GIVEN PROBLEM
Leaving out every picture, copy the lines of the data exactly, from the first through the line containing "nt = W.node_tree; nt.nodes.clear()".

>> BEGIN

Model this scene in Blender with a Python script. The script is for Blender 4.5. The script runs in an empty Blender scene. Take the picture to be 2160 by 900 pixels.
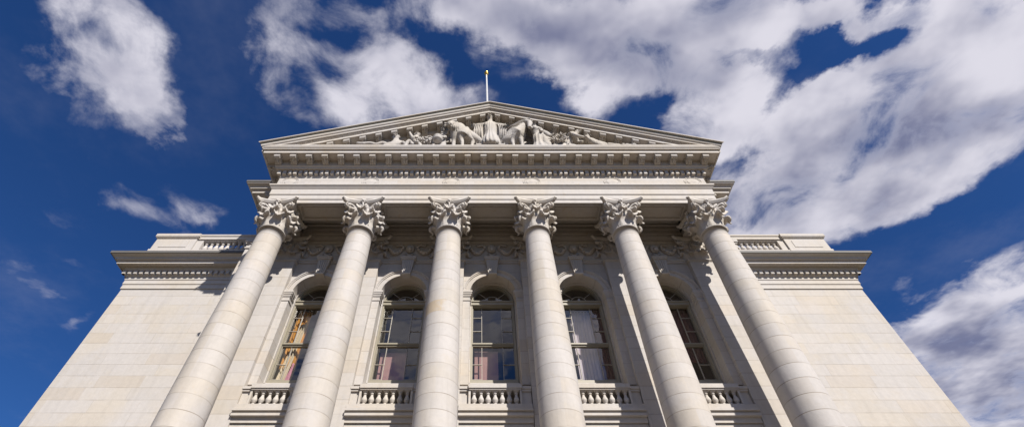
import bpy, bmesh, math, random
from mathutils import Vector, Matrix
R = math.radians
random.seed(7)
scene = bpy.context.scene
col = scene.collection

# ------------------------------------------------------------ camera
cam_d = bpy.data.cameras.new("camera")
cam = bpy.data.objects.new("camera", cam_d); col.objects.link(cam)
cam.location = (-0.53, -13.32, 1.6)
cam.rotation_euler = (R(90 + 50.49), 0, 0)
cam_d.sensor_width = 36; cam_d.lens = 17.18
cam_d.shift_x = 68 / 2160
cam_d.clip_end = 6000; cam_d.clip_start = 0.05
scene.camera = cam

# ------------------------------------------------------------ light and sky
SUN = Vector((0.55, -1.0, 0.95)).normalized()
sun_el = math.asin(SUN.z); sun_az = math.atan2(SUN.x, SUN.y)
sd = bpy.data.lights.new("sun", 'SUN'); sd.energy = 5.0; sd.angle = R(0.53); sd.color = (1.0, 0.945, 0.87)
so = bpy.data.objects.new("sun", sd); col.objects.link(so)
so.rotation_euler = SUN.to_track_quat('Z', 'Y').to_euler()
scene.view_settings.view_transform = 'Standard'
scene.view_settings.look = 'None'
scene.view_settings.gamma = 1
scene.view_settings.exposure = 0.58

W = bpy.data.worlds.new("World"); scene.world = W; W.use_nodes = True
nt = W.node_tree; nt.nodes.clear()

def N(t, typ, **kw):
    n = t.nodes.new(typ)
    for k, v in kw.items():
        if k.startswith('i_'):
            n.inputs[k[2:].replace('_', ' ')].default_value = v
        else:
            setattr(n, k, v)
    return n
def M(t, op, a, b=None, c=None, clamp=False):
    n = t.nodes.new('ShaderNodeMath'); n.operation = op; n.use_clamp = clamp
    for i, v in enumerate((a, b, c)):
        if v is None: continue
        if isinstance(v, (int, float)): n.inputs[i].default_value = v
        else: t.links.new(v, n.inputs[i])
    return n.outputs[0]
def MIX(t, fac, a, b, blend='MIX'):
    n = t.nodes.new('ShaderNodeMix'); n.data_type = 'RGBA'; n.blend_type = blend
    for s, v in ((n.inputs[0], fac), (n.inputs[6], a), (n.inputs[7], b)):
        if isinstance(v, (int, float)): s.default_value = v
        elif isinstance(v, tuple): s.default_value = (*v, 1)
        else: t.links.new(v, s)
    return n.outputs[2]
def RAMP(t, fac, lo, hi, a=0., b=1., interp='SMOOTHSTEP'):
    n = t.nodes.new('ShaderNodeMapRange'); n.interpolation_type = interp
    t.links.new(fac, n.inputs[0])
    for i, v in zip((1, 2, 3, 4), (lo, hi, a, b)): n.inputs[i].default_value = v
    return n.outputs[0]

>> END

CORRECT ANSWER
Model this scene in Blender with a Python script. The script is for Blender 4.5. The script runs in an empty Blender scene. Take the picture to be 2160 by 900 pixels.
import bpy, bmesh, math, random
from mathutils import Vector, Matrix
R = math.radians
random.seed(7)
scene = bpy.context.scene
col = scene.collection

# ------------------------------------------------------------ camera
cam_d = bpy.data.cameras.new("camera")
cam = bpy.data.objects.new("camera", cam_d); col.objects.link(cam)
cam.location = (-0.53, -13.32, 1.6)
cam.rotation_euler = (R(90 + 50.49), 0, 0)
cam_d.sensor_width = 36; cam_d.lens = 17.18
cam_d.shift_x = 68 / 2160
cam_d.clip_end = 6000; cam_d.clip_start = 0.05
scene.camera = cam

# ------------------------------------------------------------ light and sky
SUN = Vector((0.55, -1.0, 0.95)).normalized()
sun_el = math.asin(SUN.z); sun_az = math.atan2(SUN.x, SUN.y)
sd = bpy.data.lights.new("sun", 'SUN'); sd.energy = 5.0; sd.angle = R(0.53); sd.color = (1.0, 0.945, 0.87)
so = bpy.data.objects.new("sun", sd); col.objects.link(so)
so.rotation_euler = SUN.to_track_quat('Z', 'Y').to_euler()
scene.view_settings.view_transform = 'Standard'
scene.view_settings.look = 'None'
scene.view_settings.gamma = 1
scene.view_settings.exposure = 0.58

W = bpy.data.worlds.new("World"); scene.world = W; W.use_nodes = True
nt = W.node_tree; nt.nodes.clear()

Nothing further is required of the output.